[start]
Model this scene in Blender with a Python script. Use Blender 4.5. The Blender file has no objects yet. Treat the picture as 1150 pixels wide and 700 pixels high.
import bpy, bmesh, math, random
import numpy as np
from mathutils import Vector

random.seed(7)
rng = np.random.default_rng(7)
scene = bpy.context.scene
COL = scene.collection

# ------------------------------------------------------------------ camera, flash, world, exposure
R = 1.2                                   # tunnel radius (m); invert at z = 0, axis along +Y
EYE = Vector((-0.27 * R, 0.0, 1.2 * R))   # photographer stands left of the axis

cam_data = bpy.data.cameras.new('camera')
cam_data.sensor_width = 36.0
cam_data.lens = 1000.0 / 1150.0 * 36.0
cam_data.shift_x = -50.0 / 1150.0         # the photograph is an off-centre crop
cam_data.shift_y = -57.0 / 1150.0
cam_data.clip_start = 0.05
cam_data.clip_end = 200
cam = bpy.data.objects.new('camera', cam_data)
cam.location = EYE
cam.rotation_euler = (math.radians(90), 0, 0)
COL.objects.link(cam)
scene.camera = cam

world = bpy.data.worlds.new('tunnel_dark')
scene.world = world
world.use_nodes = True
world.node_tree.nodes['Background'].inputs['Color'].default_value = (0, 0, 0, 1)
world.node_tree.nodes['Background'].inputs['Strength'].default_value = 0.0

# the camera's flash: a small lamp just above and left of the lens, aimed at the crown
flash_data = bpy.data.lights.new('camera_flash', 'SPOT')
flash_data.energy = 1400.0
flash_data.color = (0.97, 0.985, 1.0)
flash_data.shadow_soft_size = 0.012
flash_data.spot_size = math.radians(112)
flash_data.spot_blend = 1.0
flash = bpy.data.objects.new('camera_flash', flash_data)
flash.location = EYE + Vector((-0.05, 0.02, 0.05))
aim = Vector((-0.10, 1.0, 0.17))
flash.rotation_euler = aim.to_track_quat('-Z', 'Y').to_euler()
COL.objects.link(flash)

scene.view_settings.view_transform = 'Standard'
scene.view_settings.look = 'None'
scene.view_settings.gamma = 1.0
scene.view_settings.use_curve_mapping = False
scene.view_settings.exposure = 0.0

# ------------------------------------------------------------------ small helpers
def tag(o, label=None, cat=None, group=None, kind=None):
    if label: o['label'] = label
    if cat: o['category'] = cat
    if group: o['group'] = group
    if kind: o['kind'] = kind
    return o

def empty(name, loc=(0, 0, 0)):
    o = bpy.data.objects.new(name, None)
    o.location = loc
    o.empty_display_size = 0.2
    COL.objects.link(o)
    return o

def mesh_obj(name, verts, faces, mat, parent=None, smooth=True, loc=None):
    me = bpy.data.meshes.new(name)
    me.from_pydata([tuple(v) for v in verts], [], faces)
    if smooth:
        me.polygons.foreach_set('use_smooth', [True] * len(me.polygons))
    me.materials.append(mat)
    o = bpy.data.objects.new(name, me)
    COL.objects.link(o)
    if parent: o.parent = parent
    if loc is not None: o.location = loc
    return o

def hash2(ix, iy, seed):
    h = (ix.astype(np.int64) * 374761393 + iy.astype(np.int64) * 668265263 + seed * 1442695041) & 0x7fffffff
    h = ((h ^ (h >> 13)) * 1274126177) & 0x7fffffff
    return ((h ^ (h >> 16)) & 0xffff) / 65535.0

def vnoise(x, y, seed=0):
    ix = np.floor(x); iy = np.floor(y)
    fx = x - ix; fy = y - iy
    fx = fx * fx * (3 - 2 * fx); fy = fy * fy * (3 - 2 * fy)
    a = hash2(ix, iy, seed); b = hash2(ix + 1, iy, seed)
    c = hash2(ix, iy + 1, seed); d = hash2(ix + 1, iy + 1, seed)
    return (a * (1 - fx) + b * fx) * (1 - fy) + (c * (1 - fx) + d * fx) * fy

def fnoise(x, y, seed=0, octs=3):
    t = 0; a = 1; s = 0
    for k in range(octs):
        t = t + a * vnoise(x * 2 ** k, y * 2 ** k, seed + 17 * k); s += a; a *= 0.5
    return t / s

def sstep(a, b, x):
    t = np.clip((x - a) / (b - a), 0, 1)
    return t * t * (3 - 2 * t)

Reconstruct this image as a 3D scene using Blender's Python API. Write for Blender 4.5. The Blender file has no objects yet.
[end]
**Direction**
Pick out each line containing the string "Blender" and copy it.

**Exercise response**
Model this scene in Blender with a Python script. Use Blender 4.5. The Blender file has no objects yet. Treat the picture as 1150 pixels wide and 700 pixels high.
Reconstruct this image as a 3D scene using Blender's Python API. Write for Blender 4.5. The Blender file has no objects yet.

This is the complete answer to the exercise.